Le tableau, « Un Savant taillant sa pipe », peint en 1639 par Salomon Koninck, est l’une des 333 œuvres de la vaste collection Schloss saisie par les nazis sous l’occupation en France, passée par les quartiers généraux d’Hitler et aujourd’hui encore en partie dispersée.
Le tableau restitué a resurgi en novembre 2017, lorsque la maison de ventes aux enchères Christie’s à New York l’a reçu d’un marchand d’art au Chili. Notifié par le département des restitutions de Christie’s, le FBI et le bureau du procureur des Etats-Unis pour le district sud de New York ont lancé une enquête.
« C’est plus que le simple retour d’un beau tableau, a témoigné le procureur Geoffrey Berman. C’est un lien physique avec un grand héritage. » Lui succédant au pupitre, Marc Porter, président de Christie’s America, recense encore 200 réclamations auprès du département dédié. « Parfois, le tableau est financièrement lucratif mais dans la majorité des cas, il a une valeur émotionnelle et culturelle pour la famille qui le réclame », a constaté l’expert, peu avant que l’œuvre sous un drap ne soit révélée.

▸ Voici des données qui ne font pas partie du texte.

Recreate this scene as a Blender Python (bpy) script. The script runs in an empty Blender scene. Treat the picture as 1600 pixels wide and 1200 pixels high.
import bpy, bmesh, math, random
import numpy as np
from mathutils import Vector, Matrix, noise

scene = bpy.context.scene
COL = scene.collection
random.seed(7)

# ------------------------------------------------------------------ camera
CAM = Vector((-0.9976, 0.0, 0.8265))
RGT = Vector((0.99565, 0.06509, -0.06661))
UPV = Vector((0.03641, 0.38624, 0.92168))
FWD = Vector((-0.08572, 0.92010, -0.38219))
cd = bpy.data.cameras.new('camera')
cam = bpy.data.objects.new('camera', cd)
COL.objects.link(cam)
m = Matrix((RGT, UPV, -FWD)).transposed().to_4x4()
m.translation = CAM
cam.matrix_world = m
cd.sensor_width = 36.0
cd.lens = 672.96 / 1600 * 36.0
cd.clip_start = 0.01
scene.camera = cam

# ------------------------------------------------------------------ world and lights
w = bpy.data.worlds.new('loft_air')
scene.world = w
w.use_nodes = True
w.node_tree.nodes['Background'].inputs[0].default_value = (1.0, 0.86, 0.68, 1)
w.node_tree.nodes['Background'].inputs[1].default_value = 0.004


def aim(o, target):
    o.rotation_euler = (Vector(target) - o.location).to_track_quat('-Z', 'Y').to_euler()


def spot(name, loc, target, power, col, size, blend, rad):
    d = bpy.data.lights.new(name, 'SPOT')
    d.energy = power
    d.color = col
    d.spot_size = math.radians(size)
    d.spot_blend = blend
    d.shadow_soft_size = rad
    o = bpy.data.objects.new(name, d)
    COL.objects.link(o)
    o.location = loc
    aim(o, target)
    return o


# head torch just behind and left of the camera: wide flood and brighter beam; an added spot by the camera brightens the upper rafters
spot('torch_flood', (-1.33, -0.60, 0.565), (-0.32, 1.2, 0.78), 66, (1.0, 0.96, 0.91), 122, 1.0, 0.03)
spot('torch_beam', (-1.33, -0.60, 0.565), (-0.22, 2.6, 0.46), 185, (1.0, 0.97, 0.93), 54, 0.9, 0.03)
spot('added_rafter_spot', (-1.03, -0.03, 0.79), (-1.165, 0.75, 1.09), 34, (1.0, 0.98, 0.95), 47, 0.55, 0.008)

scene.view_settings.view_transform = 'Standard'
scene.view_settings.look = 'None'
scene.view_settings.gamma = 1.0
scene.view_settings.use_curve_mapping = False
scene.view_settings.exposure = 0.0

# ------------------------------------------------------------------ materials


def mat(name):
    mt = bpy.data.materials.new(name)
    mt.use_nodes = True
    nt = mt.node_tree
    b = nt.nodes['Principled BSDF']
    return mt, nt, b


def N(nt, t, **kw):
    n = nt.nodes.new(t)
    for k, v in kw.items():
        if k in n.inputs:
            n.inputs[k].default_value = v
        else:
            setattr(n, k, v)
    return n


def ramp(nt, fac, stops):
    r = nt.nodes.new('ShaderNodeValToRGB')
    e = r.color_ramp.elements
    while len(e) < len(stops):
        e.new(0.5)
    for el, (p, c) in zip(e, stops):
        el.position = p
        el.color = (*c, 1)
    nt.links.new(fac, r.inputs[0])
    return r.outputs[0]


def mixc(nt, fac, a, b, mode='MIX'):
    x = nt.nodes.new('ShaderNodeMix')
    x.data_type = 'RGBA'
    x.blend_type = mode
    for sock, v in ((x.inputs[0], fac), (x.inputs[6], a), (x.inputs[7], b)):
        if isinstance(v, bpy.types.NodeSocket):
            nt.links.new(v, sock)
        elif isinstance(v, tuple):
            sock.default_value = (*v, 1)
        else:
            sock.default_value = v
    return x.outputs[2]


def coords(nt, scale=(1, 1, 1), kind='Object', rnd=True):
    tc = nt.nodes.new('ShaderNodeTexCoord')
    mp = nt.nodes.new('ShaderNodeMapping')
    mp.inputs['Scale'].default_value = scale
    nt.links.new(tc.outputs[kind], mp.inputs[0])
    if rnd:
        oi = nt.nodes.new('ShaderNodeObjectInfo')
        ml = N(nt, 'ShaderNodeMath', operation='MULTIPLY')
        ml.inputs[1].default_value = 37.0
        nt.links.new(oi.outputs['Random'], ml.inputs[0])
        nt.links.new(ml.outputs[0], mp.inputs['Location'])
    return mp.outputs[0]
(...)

Jean-Yves Le Drian a quant à lui rappelé les mesures mises en place par la France pour restituer les quelque 100.000 œuvres signalées, dont près des deux tiers ont été retrouvées. « C’est à l’évidence un devoir de justice, a déclaré le ministre en préambule. Alors que la France et avec elle l’ensemble de l’Europe et les pays occidentaux, y compris les Etats-Unis, l’attentat de Pittsburgh [l’attaque d’une synagogue qui a fait 11 morts en octobre, ndlr] l’a tragiquement rappelé, doivent faire face à une résurgence de l’antisémitisme sans précédent depuis la fin de la Seconde guerre mondiale, cette restitution, c’est aussi un devoir de conscience », a-t-il ajouté.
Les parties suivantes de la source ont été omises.